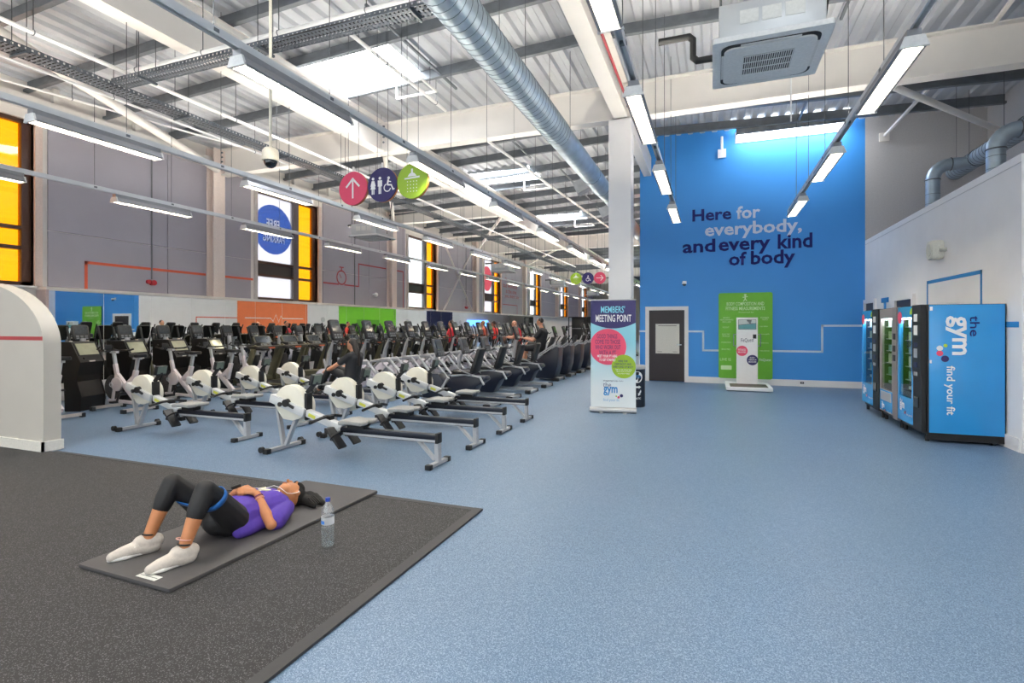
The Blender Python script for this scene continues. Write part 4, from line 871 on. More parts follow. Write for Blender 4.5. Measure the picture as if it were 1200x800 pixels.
def elliptical(front=M_lilac):
    t = thing('elliptical_trainer', 'x', 'elliptical trainer')
    MB().bar((.0, 0, .07), (1.75, 0, .07), .09, .07).build('base_rail', M_frame2, t, bev=.01)
    for x, wd in ((.08, .26), (1.72, .30)):
        MB().bar((x, -wd, .035), (x, wd, .035), .08, .05).build('base_bar', M_frame2, t)
        for y in (-wd, wd): MB().box(x-.05, y-.035, 0, x+.05, y+.035, .065).build('foot_cap', M_black, t, bev=.008)
    MB().cyl((.30, -.11, .36), (.30, .11, .36), .27, n=28).build('drive_housing', front, t, bev=.02); MB().cyl((.30, -.125, .36), (.30, -.11, .36), .10, n=20).build('hub_cap', M_dark, t)
    MB().tube([(.42, 0, .10), (.30, 0, .55), (.36, 0, .95), (.52, 0, 1.25)], [.05, .055, .05, .045], 12).build('mast', M_frame2, t)
    console(t, .60, 1.22, .30, .44, .32)
    for s_ in (-1, 1):
        MB().tube([(.40, s_*.22, .82), (.50, s_*.24, 1.12), (.46, s_*.25, 1.40), (.36, s_*.23, 1.56)], .019, 8).build('swing_handle', M_black, t)
        MB().tube([(.40, s_*.22, .84), (.44, s_*.20, .60), (.78, s_*.16, .34)], .024, 8).build('swing_arm', M_frame2, t)
        MB().tube([(.36, s_*.14, .40), (.70, s_*.15, .72), (1.15, s_*.15, .80), (1.62, s_*.15, .30), (1.70, s_*.15, .10)], .03, 8).build('drive_link', M_frame2, t)
        MB().bar((.72, s_*.15, .34+.1*s_), (1.10, s_*.15, .30+.1*s_), .15, .05).build('pedal', M_black, t, bev=.01)
        MB().tube([(.55, s_*.1, 1.18), (.72, s_*.2, 1.16), (.80, s_*.21, 1.22)], .015, 8).build('fixed_handle', M_black, t)
    MB().box(.95, -.20, .72, 1.20, .20, .80).build('step_cover', mat('#9A9B9F', .4, .2), t, bev=.015)
    MB().cyl((.50, 0, .95), (.50, 0, 1.13), .04).build('bottle_holder', M_black, t)
    return t
p = elliptical(); ey = [8.75, 9.85, 10.72, 11.58, 12.42, 13.28, 14.15, 15.02, 15.9, 16.77, 17.64, 18.5, 19.4, 20.3, 21.2, 22.1, 23.0]
p.location = (-7.75, ey[0], 0); p['label'] = 'silver elliptical trainer nearest the camera, beside the rowing machines'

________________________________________

Task prompt: Copy the material shown above in full and exactly. Skip the pictures.

Final result:
The Blender Python script for this scene continues. Write part 4, from line 871 on. More parts follow. Write for Blender 4.5. Measure the picture as if it were 1200x800 pixels.
def elliptical(front=M_lilac):
    t = thing('elliptical_trainer', 'x', 'elliptical trainer')
    MB().bar((.0, 0, .07), (1.75, 0, .07), .09, .07).build('base_rail', M_frame2, t, bev=.01)
    for x, wd in ((.08, .26), (1.72, .30)):
        MB().bar((x, -wd, .035), (x, wd, .035), .08, .05).build('base_bar', M_frame2, t)
        for y in (-wd, wd): MB().box(x-.05, y-.035, 0, x+.05, y+.035, .065).build('foot_cap', M_black, t, bev=.008)
    MB().cyl((.30, -.11, .36), (.30, .11, .36), .27, n=28).build('drive_housing', front, t, bev=.02); MB().cyl((.30, -.125, .36), (.30, -.11, .36), .10, n=20).build('hub_cap', M_dark, t)
    MB().tube([(.42, 0, .10), (.30, 0, .55), (.36, 0, .95), (.52, 0, 1.25)], [.05, .055, .05, .045], 12).build('mast', M_frame2, t)
    console(t, .60, 1.22, .30, .44, .32)
    for s_ in (-1, 1):
        MB().tube([(.40, s_*.22, .82), (.50, s_*.24, 1.12), (.46, s_*.25, 1.40), (.36, s_*.23, 1.56)], .019, 8).build('swing_handle', M_black, t)
        MB().tube([(.40, s_*.22, .84), (.44, s_*.20, .60), (.78, s_*.16, .34)], .024, 8).build('swing_arm', M_frame2, t)
        MB().tube([(.36, s_*.14, .40), (.70, s_*.15, .72), (1.15, s_*.15, .80), (1.62, s_*.15, .30), (1.70, s_*.15, .10)], .03, 8).build('drive_link', M_frame2, t)
        MB().bar((.72, s_*.15, .34+.1*s_), (1.10, s_*.15, .30+.1*s_), .15, .05).build('pedal', M_black, t, bev=.01)
        MB().tube([(.55, s_*.1, 1.18), (.72, s_*.2, 1.16), (.80, s_*.21, 1.22)], .015, 8).build('fixed_handle', M_black, t)
    MB().box(.95, -.20, .72, 1.20, .20, .80).build('step_cover', mat('#9A9B9F', .4, .2), t, bev=.015)
    MB().cyl((.50, 0, .95), (.50, 0, 1.13), .04).build('bottle_holder', M_black, t)
    return t
p = elliptical(); ey = [8.75, 9.85, 10.72, 11.58, 12.42, 13.28, 14.15, 15.02, 15.9, 16.77, 17.64, 18.5, 19.4, 20.3, 21.2, 22.1, 23.0]
p.location = (-7.75, ey[0], 0); p['label'] = 'silver elliptical trainer nearest the camera, beside the rowing machines'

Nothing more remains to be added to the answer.